All companies – whether private, public or state-owned – should be preparing for the inevitability of a cyber attack and should never assume that they won’t be targeted because they are too small or not important enough to warrant attacking. Cybercriminals want anything they can get because even if they just get a few email addresses, they can sell those on to more malicious attackers to execute phishing attacks or worse.

Similar attacks have happened to larger firms including massive insurers such as Liberty and Momentum, showcasing that anybody can and likely is a target.

“It’s not a matter of if it a matter of when. Unfortunately as soon as a government organisation is compromised in this fashion its assumed they didn’t have appropriate security controls. However these ransomware attacks are happening to blue chip organisations with large security budgets, so no one is spared,” says co-founder and business development director at Nclose, Stephen Osler.

“We have recently seen another flurry of South African victims of the rampant ransomware attacks. According to sources some well-known ransomware victim lists there have been over 1 000 businesses compromised this year which is a massive increase from the same period of last year,” Osler adds.

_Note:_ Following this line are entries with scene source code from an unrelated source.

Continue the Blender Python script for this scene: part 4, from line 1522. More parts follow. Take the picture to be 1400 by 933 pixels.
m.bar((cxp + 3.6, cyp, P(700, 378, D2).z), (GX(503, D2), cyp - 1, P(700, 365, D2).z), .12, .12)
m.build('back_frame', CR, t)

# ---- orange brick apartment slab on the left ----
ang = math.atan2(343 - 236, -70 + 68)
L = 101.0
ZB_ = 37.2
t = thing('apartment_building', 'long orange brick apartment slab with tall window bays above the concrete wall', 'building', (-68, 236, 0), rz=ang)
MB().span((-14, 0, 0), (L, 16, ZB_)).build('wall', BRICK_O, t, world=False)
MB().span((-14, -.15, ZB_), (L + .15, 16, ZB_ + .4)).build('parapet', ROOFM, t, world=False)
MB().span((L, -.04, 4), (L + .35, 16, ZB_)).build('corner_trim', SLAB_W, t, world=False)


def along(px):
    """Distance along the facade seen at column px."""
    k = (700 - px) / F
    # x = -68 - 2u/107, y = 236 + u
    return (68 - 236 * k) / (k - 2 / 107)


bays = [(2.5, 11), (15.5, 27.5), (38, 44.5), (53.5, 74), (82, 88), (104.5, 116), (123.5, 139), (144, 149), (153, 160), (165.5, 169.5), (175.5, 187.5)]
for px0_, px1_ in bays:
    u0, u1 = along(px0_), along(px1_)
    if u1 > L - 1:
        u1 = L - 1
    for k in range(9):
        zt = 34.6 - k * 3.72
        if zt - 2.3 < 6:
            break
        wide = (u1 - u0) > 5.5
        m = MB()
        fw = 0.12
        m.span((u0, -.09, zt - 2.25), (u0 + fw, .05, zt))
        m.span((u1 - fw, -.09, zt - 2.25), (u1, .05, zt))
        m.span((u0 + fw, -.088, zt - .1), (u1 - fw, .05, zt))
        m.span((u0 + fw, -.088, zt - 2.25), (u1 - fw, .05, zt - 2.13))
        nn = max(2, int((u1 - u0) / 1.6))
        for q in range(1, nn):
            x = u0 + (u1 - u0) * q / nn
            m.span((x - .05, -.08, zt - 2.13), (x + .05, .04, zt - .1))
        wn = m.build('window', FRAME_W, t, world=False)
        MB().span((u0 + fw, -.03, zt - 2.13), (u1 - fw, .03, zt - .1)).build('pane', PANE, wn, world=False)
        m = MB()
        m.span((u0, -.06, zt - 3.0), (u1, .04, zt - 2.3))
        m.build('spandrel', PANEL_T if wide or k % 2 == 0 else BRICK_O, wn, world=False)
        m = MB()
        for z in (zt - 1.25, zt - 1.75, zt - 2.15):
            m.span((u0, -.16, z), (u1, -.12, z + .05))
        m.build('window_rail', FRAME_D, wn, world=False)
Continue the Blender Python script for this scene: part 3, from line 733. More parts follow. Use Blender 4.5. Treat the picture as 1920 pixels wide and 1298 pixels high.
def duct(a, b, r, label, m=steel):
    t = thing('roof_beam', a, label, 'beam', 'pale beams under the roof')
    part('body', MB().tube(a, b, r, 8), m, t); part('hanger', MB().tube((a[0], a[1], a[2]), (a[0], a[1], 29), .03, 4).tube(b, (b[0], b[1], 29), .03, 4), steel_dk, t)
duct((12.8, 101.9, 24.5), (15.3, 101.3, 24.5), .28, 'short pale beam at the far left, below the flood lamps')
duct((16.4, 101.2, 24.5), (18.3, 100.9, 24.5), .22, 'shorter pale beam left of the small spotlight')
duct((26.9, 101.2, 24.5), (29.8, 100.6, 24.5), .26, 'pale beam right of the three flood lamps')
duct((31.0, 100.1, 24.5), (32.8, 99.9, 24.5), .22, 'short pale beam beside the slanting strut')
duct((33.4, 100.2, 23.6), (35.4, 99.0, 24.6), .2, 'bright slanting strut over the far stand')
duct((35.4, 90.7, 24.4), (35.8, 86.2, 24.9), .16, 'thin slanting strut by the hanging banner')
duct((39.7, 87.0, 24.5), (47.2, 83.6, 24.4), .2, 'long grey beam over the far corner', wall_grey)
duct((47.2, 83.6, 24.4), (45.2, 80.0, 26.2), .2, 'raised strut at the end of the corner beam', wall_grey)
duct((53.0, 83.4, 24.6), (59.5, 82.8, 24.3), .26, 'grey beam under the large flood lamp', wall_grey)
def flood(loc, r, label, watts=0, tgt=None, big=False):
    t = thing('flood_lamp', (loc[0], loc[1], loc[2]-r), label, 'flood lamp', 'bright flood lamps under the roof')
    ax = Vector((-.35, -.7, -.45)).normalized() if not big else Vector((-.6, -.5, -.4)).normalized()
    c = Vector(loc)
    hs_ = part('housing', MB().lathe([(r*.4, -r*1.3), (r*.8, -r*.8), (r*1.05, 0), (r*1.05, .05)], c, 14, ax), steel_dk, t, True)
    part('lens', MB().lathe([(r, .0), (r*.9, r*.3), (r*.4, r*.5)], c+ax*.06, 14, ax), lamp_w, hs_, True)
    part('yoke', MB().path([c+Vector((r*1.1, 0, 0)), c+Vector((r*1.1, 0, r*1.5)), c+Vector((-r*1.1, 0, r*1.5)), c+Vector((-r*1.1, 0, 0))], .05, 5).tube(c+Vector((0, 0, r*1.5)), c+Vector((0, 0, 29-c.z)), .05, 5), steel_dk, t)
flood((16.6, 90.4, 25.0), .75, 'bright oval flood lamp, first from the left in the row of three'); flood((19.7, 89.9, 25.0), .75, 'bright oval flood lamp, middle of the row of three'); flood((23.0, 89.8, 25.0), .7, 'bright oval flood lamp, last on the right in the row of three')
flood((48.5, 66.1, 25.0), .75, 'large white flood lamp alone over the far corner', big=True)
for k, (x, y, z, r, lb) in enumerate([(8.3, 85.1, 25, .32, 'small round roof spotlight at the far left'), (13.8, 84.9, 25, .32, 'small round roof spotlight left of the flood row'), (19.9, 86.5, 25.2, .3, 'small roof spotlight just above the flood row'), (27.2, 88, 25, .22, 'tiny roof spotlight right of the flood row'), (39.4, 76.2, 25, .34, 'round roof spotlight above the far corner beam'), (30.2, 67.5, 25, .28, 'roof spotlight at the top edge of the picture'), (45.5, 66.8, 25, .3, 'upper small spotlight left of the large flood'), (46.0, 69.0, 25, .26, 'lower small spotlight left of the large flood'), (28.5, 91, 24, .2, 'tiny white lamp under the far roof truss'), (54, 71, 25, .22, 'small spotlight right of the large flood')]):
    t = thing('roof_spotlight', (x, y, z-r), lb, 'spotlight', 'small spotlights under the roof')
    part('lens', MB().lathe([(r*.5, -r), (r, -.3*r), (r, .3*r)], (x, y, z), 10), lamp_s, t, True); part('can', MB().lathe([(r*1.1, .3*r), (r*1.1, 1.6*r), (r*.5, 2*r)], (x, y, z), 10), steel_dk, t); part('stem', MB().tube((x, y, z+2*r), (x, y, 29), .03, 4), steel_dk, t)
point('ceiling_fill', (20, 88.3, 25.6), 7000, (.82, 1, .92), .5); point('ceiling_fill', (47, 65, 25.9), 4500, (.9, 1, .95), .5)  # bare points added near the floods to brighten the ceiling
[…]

We need to start taking cybersecurity more seriously in South Africa or one day we may not wake up and realise it’s too late because cybercriminals have poisoned the water supply.

It’s easy to imagine cybercriminals as bored teenagers looking for cheap thrills but that thinking is dangerous. We know that organisations such as Darkside operate like legitimate businesses with customer support (or would it be target support?) and malicious actors will target anything they can find.

Take your security seriously folks, to ignore the power cybercriminals have is folly.